Interparticle interactions and direct imaging of colloidal phases assembled from microsphere-nanoparticle mixtures

We investigate the interparticle interactions, phase behavior, and structure of microsphere-nanoparticle mixtures that possess high size and charge asymmetry. ¹ We employ a novel Monte Carlo simulation scheme ² to calculate the effective microsphere interactions in suspension, yielding new insight into the origin of the experimentally observed behavior. ³ The initial settling velocity, final sediment density, and three-dimensional structure of colloidal phases assembled from these binary mixtures via gravitational settling of silica microspheres in water and index-matched solutions exhibit a strong compositional dependence.
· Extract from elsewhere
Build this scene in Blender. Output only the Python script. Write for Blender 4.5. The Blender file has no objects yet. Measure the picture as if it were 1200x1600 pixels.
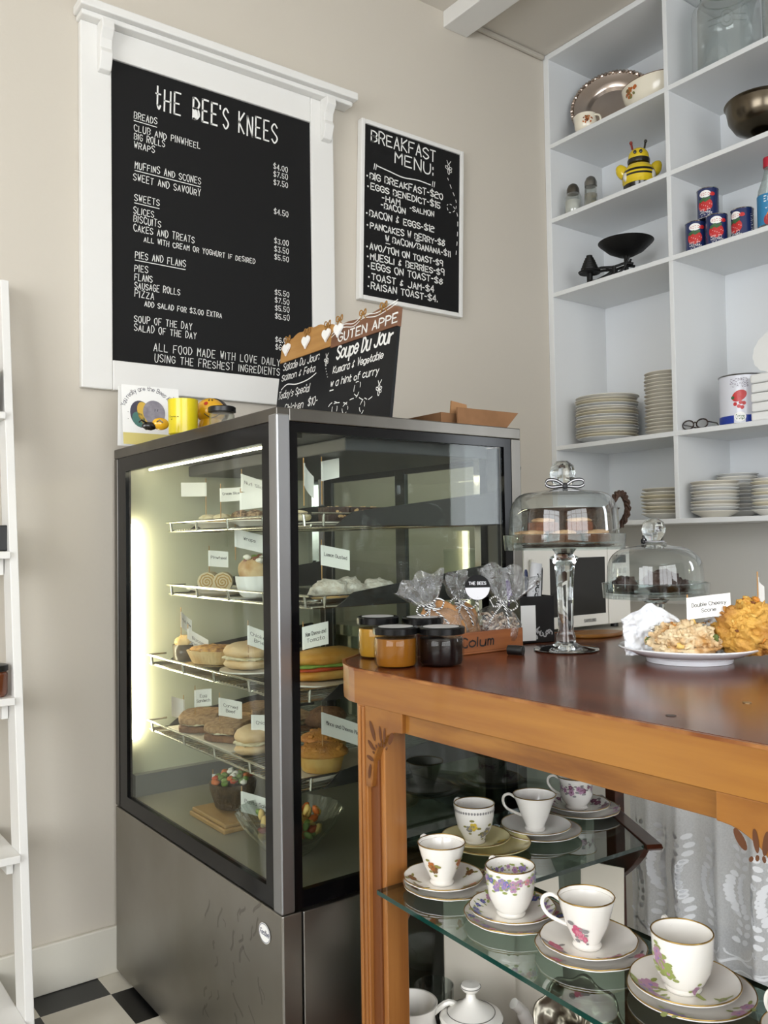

Confocal laser scanning microscopy is used to directly image and quantify their structural evolution during assembly. Below a lower critical nanoparticle volume fraction (φ _nano < φ ^L,C), the intrinsic van der Waals attraction between microspheres leads to the formation of colloidal gels. These gels exhibit enhanced consolidation as φ _nano approaches φ ^L,C. When φ _nano exceeds φ ^L,C, an effective repulsion arises between microspheres due to the formation of a dynamic nanoparticle halo around the colloids. From this stable fluid phase, the microspheres settle into a crystalline array. Finally, above an upper critical nanoparticle volume fraction (φ _nano > φ ^U,C), colloidal gels form whose structure becomes more open with increasing nanoparticle concentration due to the emergence of an effective microsphere attraction, ³ whose magnitude exhibits a superlinear dependence on φ _nano.